_RECORDED DATA_.
* * * * *
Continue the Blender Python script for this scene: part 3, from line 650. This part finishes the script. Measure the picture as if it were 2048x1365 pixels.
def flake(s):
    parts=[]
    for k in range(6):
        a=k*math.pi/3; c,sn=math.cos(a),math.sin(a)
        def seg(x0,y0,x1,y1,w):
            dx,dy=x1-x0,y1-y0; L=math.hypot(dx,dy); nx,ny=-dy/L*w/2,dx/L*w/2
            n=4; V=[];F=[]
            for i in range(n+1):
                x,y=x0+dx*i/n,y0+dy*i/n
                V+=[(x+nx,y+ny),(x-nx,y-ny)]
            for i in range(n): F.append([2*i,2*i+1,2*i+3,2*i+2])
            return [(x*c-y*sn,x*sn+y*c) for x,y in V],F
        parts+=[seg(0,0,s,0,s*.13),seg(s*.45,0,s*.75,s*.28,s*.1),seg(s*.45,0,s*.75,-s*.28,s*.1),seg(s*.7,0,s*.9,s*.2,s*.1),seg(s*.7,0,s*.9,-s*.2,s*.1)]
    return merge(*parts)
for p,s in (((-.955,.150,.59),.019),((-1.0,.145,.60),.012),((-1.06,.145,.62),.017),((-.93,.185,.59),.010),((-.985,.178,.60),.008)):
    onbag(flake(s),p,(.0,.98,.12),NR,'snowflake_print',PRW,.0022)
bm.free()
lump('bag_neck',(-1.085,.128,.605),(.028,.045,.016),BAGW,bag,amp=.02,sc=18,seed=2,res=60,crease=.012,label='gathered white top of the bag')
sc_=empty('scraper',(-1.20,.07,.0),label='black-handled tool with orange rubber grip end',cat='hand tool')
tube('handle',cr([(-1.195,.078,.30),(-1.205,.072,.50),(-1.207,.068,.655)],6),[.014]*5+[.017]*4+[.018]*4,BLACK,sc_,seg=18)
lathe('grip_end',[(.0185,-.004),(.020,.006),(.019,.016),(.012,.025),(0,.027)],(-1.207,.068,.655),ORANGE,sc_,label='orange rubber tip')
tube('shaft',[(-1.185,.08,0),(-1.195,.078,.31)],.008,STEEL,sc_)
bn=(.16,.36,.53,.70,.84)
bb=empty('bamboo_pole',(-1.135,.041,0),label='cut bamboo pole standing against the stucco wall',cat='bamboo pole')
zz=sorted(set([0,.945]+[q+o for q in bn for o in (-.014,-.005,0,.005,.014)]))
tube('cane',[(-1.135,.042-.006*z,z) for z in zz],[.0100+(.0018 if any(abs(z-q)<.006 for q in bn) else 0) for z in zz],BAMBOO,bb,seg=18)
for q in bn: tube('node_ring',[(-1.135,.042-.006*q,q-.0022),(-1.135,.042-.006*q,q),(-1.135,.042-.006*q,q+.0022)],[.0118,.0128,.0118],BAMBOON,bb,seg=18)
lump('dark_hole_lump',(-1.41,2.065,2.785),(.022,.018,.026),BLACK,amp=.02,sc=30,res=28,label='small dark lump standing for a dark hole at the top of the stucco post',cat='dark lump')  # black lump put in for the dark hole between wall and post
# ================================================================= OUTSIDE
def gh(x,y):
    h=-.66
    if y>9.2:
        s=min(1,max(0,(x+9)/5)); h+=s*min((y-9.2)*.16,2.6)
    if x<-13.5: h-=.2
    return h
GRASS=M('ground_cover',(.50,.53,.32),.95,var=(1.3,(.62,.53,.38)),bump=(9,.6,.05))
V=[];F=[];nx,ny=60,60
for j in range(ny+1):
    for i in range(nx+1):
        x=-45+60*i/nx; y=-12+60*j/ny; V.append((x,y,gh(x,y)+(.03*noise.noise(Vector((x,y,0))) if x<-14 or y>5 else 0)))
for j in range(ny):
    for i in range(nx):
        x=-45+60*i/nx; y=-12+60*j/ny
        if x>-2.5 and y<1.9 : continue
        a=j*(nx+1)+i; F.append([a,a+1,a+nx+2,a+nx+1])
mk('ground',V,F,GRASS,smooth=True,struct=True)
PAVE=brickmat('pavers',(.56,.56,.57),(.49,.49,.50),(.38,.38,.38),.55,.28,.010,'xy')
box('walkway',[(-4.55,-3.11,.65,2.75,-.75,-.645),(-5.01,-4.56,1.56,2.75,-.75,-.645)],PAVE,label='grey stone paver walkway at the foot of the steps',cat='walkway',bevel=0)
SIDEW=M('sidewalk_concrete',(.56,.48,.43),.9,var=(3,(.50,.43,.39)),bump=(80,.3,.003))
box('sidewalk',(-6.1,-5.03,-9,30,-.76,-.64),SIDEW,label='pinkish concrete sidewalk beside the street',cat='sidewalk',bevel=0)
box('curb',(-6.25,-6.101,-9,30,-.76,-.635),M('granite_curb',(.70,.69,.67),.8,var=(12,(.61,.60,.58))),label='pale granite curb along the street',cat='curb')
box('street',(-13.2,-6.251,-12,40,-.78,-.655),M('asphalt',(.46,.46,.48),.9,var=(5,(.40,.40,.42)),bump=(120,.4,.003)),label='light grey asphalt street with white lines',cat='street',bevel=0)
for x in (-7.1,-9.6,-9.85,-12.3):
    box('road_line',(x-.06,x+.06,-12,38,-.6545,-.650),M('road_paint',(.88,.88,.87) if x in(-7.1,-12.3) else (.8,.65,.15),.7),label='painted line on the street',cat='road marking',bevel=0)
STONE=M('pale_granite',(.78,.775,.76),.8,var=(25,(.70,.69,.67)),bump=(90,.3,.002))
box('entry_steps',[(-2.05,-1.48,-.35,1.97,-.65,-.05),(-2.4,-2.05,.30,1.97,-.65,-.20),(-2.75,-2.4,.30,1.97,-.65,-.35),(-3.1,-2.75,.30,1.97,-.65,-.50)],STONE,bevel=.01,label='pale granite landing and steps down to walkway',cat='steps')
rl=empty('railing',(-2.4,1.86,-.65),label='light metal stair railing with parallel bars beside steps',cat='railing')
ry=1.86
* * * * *
Give the listing above again, word for word.

Continue the Blender Python script for this scene: part 3, from line 650. This part finishes the script. Measure the picture as if it were 2048x1365 pixels.
def flake(s):
    parts=[]
    for k in range(6):
        a=k*math.pi/3; c,sn=math.cos(a),math.sin(a)
        def seg(x0,y0,x1,y1,w):
            dx,dy=x1-x0,y1-y0; L=math.hypot(dx,dy); nx,ny=-dy/L*w/2,dx/L*w/2
            n=4; V=[];F=[]
            for i in range(n+1):
                x,y=x0+dx*i/n,y0+dy*i/n
                V+=[(x+nx,y+ny),(x-nx,y-ny)]
            for i in range(n): F.append([2*i,2*i+1,2*i+3,2*i+2])
            return [(x*c-y*sn,x*sn+y*c) for x,y in V],F
        parts+=[seg(0,0,s,0,s*.13),seg(s*.45,0,s*.75,s*.28,s*.1),seg(s*.45,0,s*.75,-s*.28,s*.1),seg(s*.7,0,s*.9,s*.2,s*.1),seg(s*.7,0,s*.9,-s*.2,s*.1)]
    return merge(*parts)
for p,s in (((-.955,.150,.59),.019),((-1.0,.145,.60),.012),((-1.06,.145,.62),.017),((-.93,.185,.59),.010),((-.985,.178,.60),.008)):
    onbag(flake(s),p,(.0,.98,.12),NR,'snowflake_print',PRW,.0022)
bm.free()
lump('bag_neck',(-1.085,.128,.605),(.028,.045,.016),BAGW,bag,amp=.02,sc=18,seed=2,res=60,crease=.012,label='gathered white top of the bag')
sc_=empty('scraper',(-1.20,.07,.0),label='black-handled tool with orange rubber grip end',cat='hand tool')
tube('handle',cr([(-1.195,.078,.30),(-1.205,.072,.50),(-1.207,.068,.655)],6),[.014]*5+[.017]*4+[.018]*4,BLACK,sc_,seg=18)
lathe('grip_end',[(.0185,-.004),(.020,.006),(.019,.016),(.012,.025),(0,.027)],(-1.207,.068,.655),ORANGE,sc_,label='orange rubber tip')
tube('shaft',[(-1.185,.08,0),(-1.195,.078,.31)],.008,STEEL,sc_)
bn=(.16,.36,.53,.70,.84)
bb=empty('bamboo_pole',(-1.135,.041,0),label='cut bamboo pole standing against the stucco wall',cat='bamboo pole')
zz=sorted(set([0,.945]+[q+o for q in bn for o in (-.014,-.005,0,.005,.014)]))
tube('cane',[(-1.135,.042-.006*z,z) for z in zz],[.0100+(.0018 if any(abs(z-q)<.006 for q in bn) else 0) for z in zz],BAMBOO,bb,seg=18)
for q in bn: tube('node_ring',[(-1.135,.042-.006*q,q-.0022),(-1.135,.042-.006*q,q),(-1.135,.042-.006*q,q+.0022)],[.0118,.0128,.0118],BAMBOON,bb,seg=18)
lump('dark_hole_lump',(-1.41,2.065,2.785),(.022,.018,.026),BLACK,amp=.02,sc=30,res=28,label='small dark lump standing for a dark hole at the top of the stucco post',cat='dark lump')  # black lump put in for the dark hole between wall and post
# ================================================================= OUTSIDE
def gh(x,y):
    h=-.66
    if y>9.2:
        s=min(1,max(0,(x+9)/5)); h+=s*min((y-9.2)*.16,2.6)
    if x<-13.5: h-=.2
    return h
GRASS=M('ground_cover',(.50,.53,.32),.95,var=(1.3,(.62,.53,.38)),bump=(9,.6,.05))
V=[];F=[];nx,ny=60,60
for j in range(ny+1):
    for i in range(nx+1):
        x=-45+60*i/nx; y=-12+60*j/ny; V.append((x,y,gh(x,y)+(.03*noise.noise(Vector((x,y,0))) if x<-14 or y>5 else 0)))
for j in range(ny):
    for i in range(nx):
        x=-45+60*i/nx; y=-12+60*j/ny
        if x>-2.5 and y<1.9 : continue
        a=j*(nx+1)+i; F.append([a,a+1,a+nx+2,a+nx+1])
mk('ground',V,F,GRASS,smooth=True,struct=True)
PAVE=brickmat('pavers',(.56,.56,.57),(.49,.49,.50),(.38,.38,.38),.55,.28,.010,'xy')
box('walkway',[(-4.55,-3.11,.65,2.75,-.75,-.645),(-5.01,-4.56,1.56,2.75,-.75,-.645)],PAVE,label='grey stone paver walkway at the foot of the steps',cat='walkway',bevel=0)
SIDEW=M('sidewalk_concrete',(.56,.48,.43),.9,var=(3,(.50,.43,.39)),bump=(80,.3,.003))
box('sidewalk',(-6.1,-5.03,-9,30,-.76,-.64),SIDEW,label='pinkish concrete sidewalk beside the street',cat='sidewalk',bevel=0)
box('curb',(-6.25,-6.101,-9,30,-.76,-.635),M('granite_curb',(.70,.69,.67),.8,var=(12,(.61,.60,.58))),label='pale granite curb along the street',cat='curb')
box('street',(-13.2,-6.251,-12,40,-.78,-.655),M('asphalt',(.46,.46,.48),.9,var=(5,(.40,.40,.42)),bump=(120,.4,.003)),label='light grey asphalt street with white lines',cat='street',bevel=0)
for x in (-7.1,-9.6,-9.85,-12.3):
    box('road_line',(x-.06,x+.06,-12,38,-.6545,-.650),M('road_paint',(.88,.88,.87) if x in(-7.1,-12.3) else (.8,.65,.15),.7),label='painted line on the street',cat='road marking',bevel=0)
STONE=M('pale_granite',(.78,.775,.76),.8,var=(25,(.70,.69,.67)),bump=(90,.3,.002))
box('entry_steps',[(-2.05,-1.48,-.35,1.97,-.65,-.05),(-2.4,-2.05,.30,1.97,-.65,-.20),(-2.75,-2.4,.30,1.97,-.65,-.35),(-3.1,-2.75,.30,1.97,-.65,-.50)],STONE,bevel=.01,label='pale granite landing and steps down to walkway',cat='steps')
rl=empty('railing',(-2.4,1.86,-.65),label='light metal stair railing with parallel bars beside steps',cat='railing')
ry=1.86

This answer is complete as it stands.